Chinese troops occupied Tibet in 1950 and later annexed it. The 1959 Tibetan uprising saw violent clashes between Tibetan residents and Chinese forces.

ANI | Lhasa |

Human Rights Violation continues to take place in Tibet despite the Chinese Communist Party’s promise to improve it on many occasions, a Canada-based think tank, International Forum for Rights and Security (IFFRAS).

The infringements on religious practices like demolitions of Buddha and Padmasambhava Statues, absurd claims of selecting the next Dalia Lama, and detaining people from sharing the demolition videos are the recent examples of the human rights violation.

Apart from that Chinese authorities have also put restrictions on the usage of the Tibetan language all over the region.

Notably, Tibetans inside Tibet constantly face injustices in terms of getting jobs. The exams for civil services being only conducted in Chinese deprives a section of Tibetans who are more comfortable in their own language and can excel in Tibetan.

All these injustices and violations of basic human rights in Tibet sicken Tibetan People., the think tank said.
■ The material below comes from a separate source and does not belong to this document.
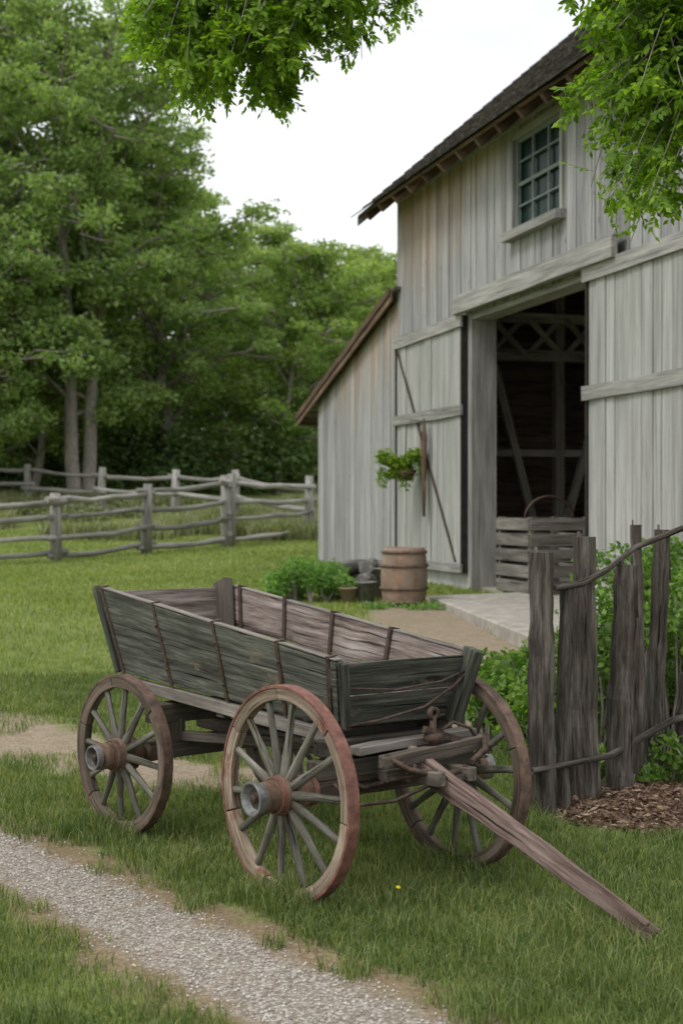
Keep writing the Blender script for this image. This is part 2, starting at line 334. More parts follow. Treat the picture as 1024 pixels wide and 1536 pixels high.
w_spoke=wood('wagon_spoke_wood',(0.06,0.056,0.042),(0.155,0.147,0.117),(0.31,0.295,0.25),26,rv=(0.65,1.12),bstr=0.8,patch=(0.10,0.078,0.055),patch_lo=.57,lx=3)
w_rim=wood('wagon_rim_wood',(0.10,0.075,0.055),(0.27,0.21,0.155),(0.44,0.365,0.28),24,patch=(0.20,0.075,0.055),patch_lo=0.58,rv=(.7,1.1),lo=.36,hi=.66,lx=2)
w_rimd=wood('wagon_rim_dark',(0.05,0.038,0.029),(0.145,0.112,0.085),(0.27,0.215,0.168),24,patch=(0.12,0.06,0.042),patch_lo=0.60,lx=2)
w_hub=wood('wagon_hub_wood',(0.06,0.037,0.026),(0.19,0.12,0.082),(0.34,0.235,0.17),26,lx=3)
w_tongue=wood('wagon_tongue_wood',(0.045,0.028,0.023),(0.14,0.096,0.082),(0.30,0.23,0.20),26,crack=0.88,bstr=1.0,lo=.36,hi=.66,lx=1.8)
iron=plain('iron_rusty',(0.03,0.025,0.022),(0.12,0.075,0.055),30,0.65,0.4,0.3)
ironred=plain('tyre_rust_red',(0.09,0.042,0.034),(0.26,0.12,0.09),18,0.65,0.5,0.1)
irongrey=plain('iron_grey',(0.10,0.10,0.10),(0.28,0.28,0.27),20,0.5,0.3,0.4)
white=plain('foundation_whitewash',(0.34,0.34,0.325),(0.54,0.54,0.515),4,0.9,0.3)
stone=plain('concrete_slab',(0.23,0.205,0.17),(0.41,0.38,0.335),5,0.9,0.4)
barkm=plain('bark',(0.12,0.105,0.088),(0.32,0.285,0.25),9,0.95,0.9,vs=(3,3,0.6))
glass=plain('window_glass',(0.010,0.024,0.020),(0.018,0.038,0.031),1.2,0.25,0.02,spec=0.15)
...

Chinese authority posed heavy restrictions on communication into and out of Tibetan areas, with particularly harsh treatment for those who associate with Tibetan living in India as a refuge.
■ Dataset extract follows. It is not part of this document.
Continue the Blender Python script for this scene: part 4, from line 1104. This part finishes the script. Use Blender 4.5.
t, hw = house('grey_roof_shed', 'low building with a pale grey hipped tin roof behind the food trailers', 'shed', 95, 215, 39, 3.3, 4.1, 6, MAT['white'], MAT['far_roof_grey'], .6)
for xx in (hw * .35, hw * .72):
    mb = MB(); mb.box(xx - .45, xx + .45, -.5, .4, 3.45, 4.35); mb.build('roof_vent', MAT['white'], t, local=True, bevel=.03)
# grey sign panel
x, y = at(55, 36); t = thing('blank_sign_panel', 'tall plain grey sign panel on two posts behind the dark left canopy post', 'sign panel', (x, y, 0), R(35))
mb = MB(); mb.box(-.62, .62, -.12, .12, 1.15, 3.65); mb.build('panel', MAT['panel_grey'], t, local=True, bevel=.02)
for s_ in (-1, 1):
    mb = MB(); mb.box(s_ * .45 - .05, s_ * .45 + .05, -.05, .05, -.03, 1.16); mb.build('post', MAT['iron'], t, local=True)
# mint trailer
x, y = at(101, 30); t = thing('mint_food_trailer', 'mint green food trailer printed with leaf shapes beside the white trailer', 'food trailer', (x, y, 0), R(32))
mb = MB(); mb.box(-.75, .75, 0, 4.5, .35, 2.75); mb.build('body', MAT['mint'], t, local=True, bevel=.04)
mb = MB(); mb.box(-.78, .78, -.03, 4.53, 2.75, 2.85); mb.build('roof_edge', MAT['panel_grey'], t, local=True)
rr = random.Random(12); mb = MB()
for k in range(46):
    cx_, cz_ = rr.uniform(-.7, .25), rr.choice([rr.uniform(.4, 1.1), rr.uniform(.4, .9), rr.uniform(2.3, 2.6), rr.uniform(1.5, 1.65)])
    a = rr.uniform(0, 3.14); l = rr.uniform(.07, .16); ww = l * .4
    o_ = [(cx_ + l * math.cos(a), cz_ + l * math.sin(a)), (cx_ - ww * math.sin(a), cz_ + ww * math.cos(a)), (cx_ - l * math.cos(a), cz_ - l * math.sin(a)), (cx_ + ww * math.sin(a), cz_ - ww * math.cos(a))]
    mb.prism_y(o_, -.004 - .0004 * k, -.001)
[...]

Citing a Freedom House Report, IFFRAS said that yet again Tibet came off as the second least free country after Syria, and South Sudan.

In March 2021, Chinese authorities deployed around 2,000 people to inspect Tibetan rural communities and enforce tighter travel restrictions, mainly near international borders in the South.

According to a recent media report, the Chinese government has increased its restriction on the Tibetan Language on various online platforms and video streaming services.

“China-based language learning app Talkmate and video streaming service Bilibili have now removed the Tibetan and Uyghur languages from their sites,” Phayul reported citing Radio Free Asia’s (RFA) sources.

It is further reported that the Chinese government ordered in December last year that from March 1, foreign organizations or individuals can’t share online religious content videos in China or Tibet without a proper license.

Recently, Tibetan Centre for Human Rights and Democracy reported that Kunchok Tsepal, 52, a prominent Tibetan writer, teacher, and environmentalist who was sentenced to 15 years in 2009 by the Chinese authorities was released on March 18 after serving 13 years in prison, IFFRAS said.

Chinese troops occupied Tibet in 1950 and later annexed it. The 1959 Tibetan uprising saw violent clashes between Tibetan residents and Chinese forces.